» **MATERIAL**

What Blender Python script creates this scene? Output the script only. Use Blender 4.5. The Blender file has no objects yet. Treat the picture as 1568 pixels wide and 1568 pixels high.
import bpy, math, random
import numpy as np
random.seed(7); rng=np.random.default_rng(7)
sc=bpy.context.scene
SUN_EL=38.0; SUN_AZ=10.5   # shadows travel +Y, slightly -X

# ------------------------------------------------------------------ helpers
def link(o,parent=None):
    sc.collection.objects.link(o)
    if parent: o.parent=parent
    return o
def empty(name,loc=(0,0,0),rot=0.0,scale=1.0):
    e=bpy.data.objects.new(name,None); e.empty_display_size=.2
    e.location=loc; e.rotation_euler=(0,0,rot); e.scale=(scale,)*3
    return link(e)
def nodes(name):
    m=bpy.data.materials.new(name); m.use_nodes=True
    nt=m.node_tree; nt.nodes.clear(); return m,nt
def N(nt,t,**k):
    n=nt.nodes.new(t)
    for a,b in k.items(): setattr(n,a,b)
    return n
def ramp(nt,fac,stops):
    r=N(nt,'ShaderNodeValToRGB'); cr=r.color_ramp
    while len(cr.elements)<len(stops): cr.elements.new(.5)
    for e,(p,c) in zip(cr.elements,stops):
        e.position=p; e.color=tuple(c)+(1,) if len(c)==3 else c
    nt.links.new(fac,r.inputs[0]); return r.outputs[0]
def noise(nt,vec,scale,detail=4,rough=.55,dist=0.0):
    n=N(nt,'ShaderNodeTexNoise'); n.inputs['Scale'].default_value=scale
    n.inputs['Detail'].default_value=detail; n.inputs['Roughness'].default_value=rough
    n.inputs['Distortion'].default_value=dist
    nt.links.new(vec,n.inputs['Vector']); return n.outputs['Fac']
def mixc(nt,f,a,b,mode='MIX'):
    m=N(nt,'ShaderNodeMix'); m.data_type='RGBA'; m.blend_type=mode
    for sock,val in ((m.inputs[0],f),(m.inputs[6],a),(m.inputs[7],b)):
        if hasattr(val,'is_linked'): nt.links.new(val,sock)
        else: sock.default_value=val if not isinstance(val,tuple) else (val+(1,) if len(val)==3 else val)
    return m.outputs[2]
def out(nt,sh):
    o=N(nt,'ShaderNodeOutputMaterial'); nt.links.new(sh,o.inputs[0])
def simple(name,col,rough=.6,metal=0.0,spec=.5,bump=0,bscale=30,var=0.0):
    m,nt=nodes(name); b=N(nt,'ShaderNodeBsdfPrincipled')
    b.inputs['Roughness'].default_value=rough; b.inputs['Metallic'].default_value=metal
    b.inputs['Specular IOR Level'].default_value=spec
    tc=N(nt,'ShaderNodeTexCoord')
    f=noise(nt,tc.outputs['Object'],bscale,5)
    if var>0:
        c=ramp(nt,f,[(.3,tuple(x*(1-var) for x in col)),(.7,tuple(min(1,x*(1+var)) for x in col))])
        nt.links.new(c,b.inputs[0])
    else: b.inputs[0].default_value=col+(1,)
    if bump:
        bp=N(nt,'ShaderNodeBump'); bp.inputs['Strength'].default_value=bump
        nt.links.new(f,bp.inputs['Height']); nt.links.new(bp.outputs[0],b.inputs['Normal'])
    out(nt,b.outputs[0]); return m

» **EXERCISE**
Quote exactly the lines running from the start of the listing above through the line where "travel +Y, slightly -X" is found, and output no other lines.

» **EXERCISE RESULT**
What Blender Python script creates this scene? Output the script only. Use Blender 4.5. The Blender file has no objects yet. Treat the picture as 1568 pixels wide and 1568 pixels high.
import bpy, math, random
import numpy as np
random.seed(7); rng=np.random.default_rng(7)
sc=bpy.context.scene
SUN_EL=38.0; SUN_AZ=10.5   # shadows travel +Y, slightly -X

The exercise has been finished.